38 semanas e 3 dias
- Mico
- 22 de jun. de 2020
- 3 min de leitura
Exactamente o mesmo tempo que estiveste dentro da mama.
Quando marquei o dia de hoje no meu calendário, estava num lugar muito escuro.
Um lugar onde tu, o cansaço e a solidão eram as minhas maiores companhias.
Foi um marcar de esperança.
Uma esperança que diz “é tudo novo, Micaela. É uma fase. Vai melhorar.”
Estava num lugar tão escuro, tão triste, tão difícil e que hoje, passado 38 semanas e 3 dias, parece tão longe. Parece que foi em uma outra vida.
O puerpério foi o maior pesadelo pelo qual passei e está, na minha memória quase tão longe quanto aquele verão de 2004. Tenho flashes da gravidez. Pontuais.
De vez em quando ainda sinto uma ou outra dor que sentia quando estavas a ocupar todo o espaço dentro de mim e lembro-me do que era... mas a maioria já passou.
Se tivesse que te explicar o que é o puerpério, hoje já não conseguiria verbalizar.
Não te conseguiria explicar, de forma a que entendesses tudo o que passamos quando nele estamos.
Só quem o vive o consegue entender e é por isso que existe a associação supersecreta das mães.
Uma associação onde ninguém precisa de se explicar porque todas se entendem, mas onde todo mundo deixa falar porque todas precisam desabafar.
Escrevi, há umas semanas atrás numa crónica sobre a quarentena “[O puerpério é] Onde já não há horas, a rotina é uma coisa inexistente, tudo é feito em esforço e nada fica bem feito.
O puerpério, para quem não sabe são aqueles 30, 60, 9000 dias após o parto em que nada faz sentido.
Não há horas para comer, não há horas para dormir, não há horas para pôr as máquinas a lavar, não há horas para tomar banho e, se for preciso, ficamos 2 dias sem lavar os dentes, 5 dias a comer a mesma sopa enquanto nos caem as lágrimas cara abaixo porque nos apetece um cheeseburger mas não se pode comer lacticínios durante a amamentação e, ocasionalmente, 15 dias sem lavar o cabelo.
Uma coisa que acontece quinzenalmente pode ser considerada ocasional, ou não?
O puerpério é aquela fase em que uma pessoa aquece o prato 4 vezes no micro-ondas e continua a comer sozinha à mesa e gelado, bebe café às 12:38 depois de ter acordado às 6:40 mas ter se esquecido 6 vezes de carregar no botão da Nespresso, tenta fazer a cama às 21:30 só-mesmo-para-dar-um-jeito-antes-de-me-deitar, passa o dia de fato de treino e coque no topo da cabeça.”

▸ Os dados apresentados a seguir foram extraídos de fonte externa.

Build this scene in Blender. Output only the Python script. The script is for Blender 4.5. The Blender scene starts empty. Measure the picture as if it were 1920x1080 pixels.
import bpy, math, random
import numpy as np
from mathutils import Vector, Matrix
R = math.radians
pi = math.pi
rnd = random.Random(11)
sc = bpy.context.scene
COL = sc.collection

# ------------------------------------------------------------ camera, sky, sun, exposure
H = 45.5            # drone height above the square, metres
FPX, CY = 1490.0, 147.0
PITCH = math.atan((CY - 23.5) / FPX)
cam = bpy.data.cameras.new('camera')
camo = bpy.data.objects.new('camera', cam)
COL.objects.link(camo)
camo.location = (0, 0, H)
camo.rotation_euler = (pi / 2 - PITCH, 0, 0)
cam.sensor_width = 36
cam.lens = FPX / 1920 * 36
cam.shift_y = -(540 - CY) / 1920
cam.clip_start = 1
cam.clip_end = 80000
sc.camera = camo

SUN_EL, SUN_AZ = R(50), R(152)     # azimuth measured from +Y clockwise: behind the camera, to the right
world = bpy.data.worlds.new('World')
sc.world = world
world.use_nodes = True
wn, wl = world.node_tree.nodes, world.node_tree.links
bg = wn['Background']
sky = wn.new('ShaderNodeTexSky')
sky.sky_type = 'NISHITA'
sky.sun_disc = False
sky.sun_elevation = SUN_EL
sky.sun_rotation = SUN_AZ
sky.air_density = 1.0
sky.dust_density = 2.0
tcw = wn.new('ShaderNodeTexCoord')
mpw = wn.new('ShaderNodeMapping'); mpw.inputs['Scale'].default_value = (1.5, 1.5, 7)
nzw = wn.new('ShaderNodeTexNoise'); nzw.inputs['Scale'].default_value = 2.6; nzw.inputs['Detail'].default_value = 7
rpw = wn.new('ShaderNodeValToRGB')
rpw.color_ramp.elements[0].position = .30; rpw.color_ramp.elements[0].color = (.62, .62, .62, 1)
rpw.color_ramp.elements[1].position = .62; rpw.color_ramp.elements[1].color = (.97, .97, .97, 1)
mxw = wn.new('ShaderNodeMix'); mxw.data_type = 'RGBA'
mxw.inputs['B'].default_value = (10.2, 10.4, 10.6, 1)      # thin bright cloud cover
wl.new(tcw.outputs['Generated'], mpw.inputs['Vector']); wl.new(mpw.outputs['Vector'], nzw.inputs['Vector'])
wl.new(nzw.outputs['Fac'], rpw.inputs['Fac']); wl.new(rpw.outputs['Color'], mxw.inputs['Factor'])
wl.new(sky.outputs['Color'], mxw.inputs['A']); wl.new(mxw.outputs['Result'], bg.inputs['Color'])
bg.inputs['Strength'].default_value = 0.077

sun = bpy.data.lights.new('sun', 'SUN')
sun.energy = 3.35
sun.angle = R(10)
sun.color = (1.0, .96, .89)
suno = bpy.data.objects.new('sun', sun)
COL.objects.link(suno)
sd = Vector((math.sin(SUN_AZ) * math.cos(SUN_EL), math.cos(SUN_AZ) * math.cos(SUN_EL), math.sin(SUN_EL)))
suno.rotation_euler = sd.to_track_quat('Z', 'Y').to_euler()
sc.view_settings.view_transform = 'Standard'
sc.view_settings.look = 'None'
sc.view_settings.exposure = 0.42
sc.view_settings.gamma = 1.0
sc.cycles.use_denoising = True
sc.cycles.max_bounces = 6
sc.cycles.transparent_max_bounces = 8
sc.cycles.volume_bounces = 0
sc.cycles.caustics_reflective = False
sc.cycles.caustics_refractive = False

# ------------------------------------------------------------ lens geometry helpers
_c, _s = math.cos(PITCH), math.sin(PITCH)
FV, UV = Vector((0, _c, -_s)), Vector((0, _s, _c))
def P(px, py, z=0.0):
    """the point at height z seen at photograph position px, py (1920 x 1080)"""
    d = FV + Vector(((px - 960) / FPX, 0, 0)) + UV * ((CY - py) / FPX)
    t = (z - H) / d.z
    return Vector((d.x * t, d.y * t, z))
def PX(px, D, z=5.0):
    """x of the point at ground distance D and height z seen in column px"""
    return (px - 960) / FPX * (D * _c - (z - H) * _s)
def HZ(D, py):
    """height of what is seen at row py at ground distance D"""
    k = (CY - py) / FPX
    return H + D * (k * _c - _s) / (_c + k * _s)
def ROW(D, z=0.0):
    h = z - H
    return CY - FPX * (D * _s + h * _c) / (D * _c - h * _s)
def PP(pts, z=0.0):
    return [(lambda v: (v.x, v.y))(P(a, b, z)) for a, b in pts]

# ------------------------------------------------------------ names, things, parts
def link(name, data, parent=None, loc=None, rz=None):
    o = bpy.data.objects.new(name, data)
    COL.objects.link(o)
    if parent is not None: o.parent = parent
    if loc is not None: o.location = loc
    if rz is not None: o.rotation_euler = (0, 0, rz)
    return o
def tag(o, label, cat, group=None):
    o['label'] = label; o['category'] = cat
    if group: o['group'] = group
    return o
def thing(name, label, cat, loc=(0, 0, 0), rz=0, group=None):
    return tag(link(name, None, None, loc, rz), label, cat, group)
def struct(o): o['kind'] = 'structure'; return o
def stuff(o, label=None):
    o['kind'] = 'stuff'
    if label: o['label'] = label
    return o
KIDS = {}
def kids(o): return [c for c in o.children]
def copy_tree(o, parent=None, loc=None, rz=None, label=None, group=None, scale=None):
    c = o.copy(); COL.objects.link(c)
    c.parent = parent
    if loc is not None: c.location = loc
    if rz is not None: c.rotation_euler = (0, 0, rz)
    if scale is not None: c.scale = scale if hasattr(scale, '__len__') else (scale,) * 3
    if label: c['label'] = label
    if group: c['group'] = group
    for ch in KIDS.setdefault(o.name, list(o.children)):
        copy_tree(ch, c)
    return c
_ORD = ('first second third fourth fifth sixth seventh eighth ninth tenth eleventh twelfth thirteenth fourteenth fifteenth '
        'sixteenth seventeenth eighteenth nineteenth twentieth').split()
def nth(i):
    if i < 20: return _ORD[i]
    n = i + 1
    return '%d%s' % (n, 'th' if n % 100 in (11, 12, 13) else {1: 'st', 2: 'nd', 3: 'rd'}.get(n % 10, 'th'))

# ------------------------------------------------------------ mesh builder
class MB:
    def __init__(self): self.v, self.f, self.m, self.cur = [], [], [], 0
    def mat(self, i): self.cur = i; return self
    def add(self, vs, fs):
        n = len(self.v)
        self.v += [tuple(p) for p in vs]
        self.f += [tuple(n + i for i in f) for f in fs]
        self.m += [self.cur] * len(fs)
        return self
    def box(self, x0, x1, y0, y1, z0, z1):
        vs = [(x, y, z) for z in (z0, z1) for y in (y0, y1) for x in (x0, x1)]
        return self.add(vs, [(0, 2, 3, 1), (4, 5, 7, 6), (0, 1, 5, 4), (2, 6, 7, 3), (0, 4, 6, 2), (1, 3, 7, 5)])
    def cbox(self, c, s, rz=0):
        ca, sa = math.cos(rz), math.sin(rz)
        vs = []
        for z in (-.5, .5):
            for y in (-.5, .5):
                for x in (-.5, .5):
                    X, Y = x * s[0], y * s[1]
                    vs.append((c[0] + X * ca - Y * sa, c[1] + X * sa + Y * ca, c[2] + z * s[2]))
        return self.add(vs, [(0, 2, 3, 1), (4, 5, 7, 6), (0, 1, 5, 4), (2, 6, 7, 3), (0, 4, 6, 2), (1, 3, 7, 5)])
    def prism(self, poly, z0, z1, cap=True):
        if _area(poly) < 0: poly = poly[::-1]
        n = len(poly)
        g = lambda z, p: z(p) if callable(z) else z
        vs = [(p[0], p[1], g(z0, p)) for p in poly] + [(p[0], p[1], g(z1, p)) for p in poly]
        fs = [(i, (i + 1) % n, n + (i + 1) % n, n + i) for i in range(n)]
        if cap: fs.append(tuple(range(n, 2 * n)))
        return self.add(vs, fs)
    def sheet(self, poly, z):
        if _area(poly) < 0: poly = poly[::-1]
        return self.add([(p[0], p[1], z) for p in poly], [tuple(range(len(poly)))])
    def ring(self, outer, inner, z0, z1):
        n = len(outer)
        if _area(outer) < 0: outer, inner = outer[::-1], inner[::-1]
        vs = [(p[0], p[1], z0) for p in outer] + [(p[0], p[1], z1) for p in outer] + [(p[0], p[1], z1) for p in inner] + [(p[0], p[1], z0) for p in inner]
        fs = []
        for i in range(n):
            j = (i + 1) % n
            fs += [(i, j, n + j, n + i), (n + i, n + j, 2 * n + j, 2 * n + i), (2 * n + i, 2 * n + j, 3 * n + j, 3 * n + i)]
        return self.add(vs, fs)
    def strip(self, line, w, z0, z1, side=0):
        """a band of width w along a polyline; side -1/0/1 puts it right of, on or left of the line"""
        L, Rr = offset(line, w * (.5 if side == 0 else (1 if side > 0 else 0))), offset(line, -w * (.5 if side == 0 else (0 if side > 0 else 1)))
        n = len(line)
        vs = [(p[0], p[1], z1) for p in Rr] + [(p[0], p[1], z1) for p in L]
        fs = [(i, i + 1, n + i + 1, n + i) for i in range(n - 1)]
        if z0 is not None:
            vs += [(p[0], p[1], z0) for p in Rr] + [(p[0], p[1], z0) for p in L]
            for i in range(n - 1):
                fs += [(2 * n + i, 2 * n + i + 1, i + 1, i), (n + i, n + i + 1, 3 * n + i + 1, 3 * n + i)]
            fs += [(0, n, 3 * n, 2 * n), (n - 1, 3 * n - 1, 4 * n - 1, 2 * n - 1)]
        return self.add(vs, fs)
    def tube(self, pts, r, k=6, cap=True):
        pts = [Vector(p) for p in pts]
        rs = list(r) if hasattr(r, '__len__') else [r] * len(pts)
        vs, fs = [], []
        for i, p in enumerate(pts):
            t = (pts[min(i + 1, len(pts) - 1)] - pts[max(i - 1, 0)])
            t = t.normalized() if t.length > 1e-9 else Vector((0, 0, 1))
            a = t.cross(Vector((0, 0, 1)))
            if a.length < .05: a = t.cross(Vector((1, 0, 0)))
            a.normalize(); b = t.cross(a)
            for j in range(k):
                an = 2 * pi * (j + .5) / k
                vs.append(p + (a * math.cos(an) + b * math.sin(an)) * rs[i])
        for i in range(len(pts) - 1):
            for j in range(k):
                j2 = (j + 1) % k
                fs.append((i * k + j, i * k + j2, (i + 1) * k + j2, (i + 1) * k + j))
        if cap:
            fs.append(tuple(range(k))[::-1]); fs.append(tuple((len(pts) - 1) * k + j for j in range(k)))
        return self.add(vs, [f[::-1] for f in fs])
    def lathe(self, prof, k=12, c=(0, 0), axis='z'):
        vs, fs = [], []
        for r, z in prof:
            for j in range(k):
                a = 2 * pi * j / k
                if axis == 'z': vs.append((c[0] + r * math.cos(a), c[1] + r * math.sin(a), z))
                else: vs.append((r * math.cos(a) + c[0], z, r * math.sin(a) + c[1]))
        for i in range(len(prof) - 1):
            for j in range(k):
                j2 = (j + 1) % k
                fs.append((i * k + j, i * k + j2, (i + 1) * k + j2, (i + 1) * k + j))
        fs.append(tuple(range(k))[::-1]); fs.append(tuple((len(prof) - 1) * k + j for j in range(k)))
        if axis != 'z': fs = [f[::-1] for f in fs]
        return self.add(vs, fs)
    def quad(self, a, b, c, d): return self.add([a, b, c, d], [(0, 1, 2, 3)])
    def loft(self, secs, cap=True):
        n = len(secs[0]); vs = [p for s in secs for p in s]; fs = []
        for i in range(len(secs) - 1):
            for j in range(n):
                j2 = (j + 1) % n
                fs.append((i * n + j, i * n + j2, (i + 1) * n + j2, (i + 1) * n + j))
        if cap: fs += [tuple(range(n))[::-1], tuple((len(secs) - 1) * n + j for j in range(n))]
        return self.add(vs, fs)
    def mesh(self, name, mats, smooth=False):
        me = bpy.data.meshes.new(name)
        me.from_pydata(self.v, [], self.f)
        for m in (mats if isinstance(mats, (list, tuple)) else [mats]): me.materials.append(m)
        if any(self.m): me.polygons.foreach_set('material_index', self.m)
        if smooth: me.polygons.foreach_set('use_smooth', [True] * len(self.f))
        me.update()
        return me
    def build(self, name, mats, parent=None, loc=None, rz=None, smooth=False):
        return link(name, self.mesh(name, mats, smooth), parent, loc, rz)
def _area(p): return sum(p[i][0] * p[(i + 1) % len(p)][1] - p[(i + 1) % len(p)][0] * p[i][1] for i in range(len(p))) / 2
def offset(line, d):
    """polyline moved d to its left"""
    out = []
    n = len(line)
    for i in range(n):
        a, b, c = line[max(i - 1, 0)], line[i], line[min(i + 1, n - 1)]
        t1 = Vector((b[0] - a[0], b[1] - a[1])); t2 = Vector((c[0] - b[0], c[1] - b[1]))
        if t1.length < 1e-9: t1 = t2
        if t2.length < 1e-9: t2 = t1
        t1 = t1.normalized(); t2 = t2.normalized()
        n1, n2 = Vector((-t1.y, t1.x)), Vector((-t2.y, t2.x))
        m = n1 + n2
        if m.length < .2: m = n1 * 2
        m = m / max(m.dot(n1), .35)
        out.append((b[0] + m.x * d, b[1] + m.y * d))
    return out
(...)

Mais é tão mais do que isso.
Pensei que passado quase 9 meses, fossemos estar noutro lugar.
Pensei que eu já estaria no lugar.
Mas sabes? Não me interessa.
Não me interessa porque nos teus olhos eu sou a pessoa mais maravilhosa-fantástica-espectacular do mundo e a minha barriga de 4 meses, a minha celulite, o meu cabelo despenteado, os meus braços flácidos até as minhas olheiras são todos motivo de brincadeira.
Nos teus olhos só há amor.
Mesmo quando eu ralho.
Mesmo quando não tenho paciência.
Mesmo quando não me apetece mais ser mãe.
Pelo menos por 5 minutos. Não quero ser mãe de ninguém.
Mesmo quando me escondo atrás do sofá para tu não me veres.
Mesmo quando estou contigo e com o telefone.
Mesmo quando te dou sopa descongelada a correr no microondas.
Mesmo quando te visto o último body, apertadíssimo porque não temos mais nada disponível.
Mesmo quando adormeço e cais da cama.
Mesmo quando te limpo o nariz.
Mesmo quando me esqueço de te trocar a fralda.
Mesmo assim, nos teus olhos só há amor.
Toda tu, és feita de amor.
Fiiiilha, com aquele sotaque que o teu pai tenta sempre imitar, obrigada.
Obrigada.
Obrigada por há 38 semanas e 3 dias me veres como uma pessoa melhor.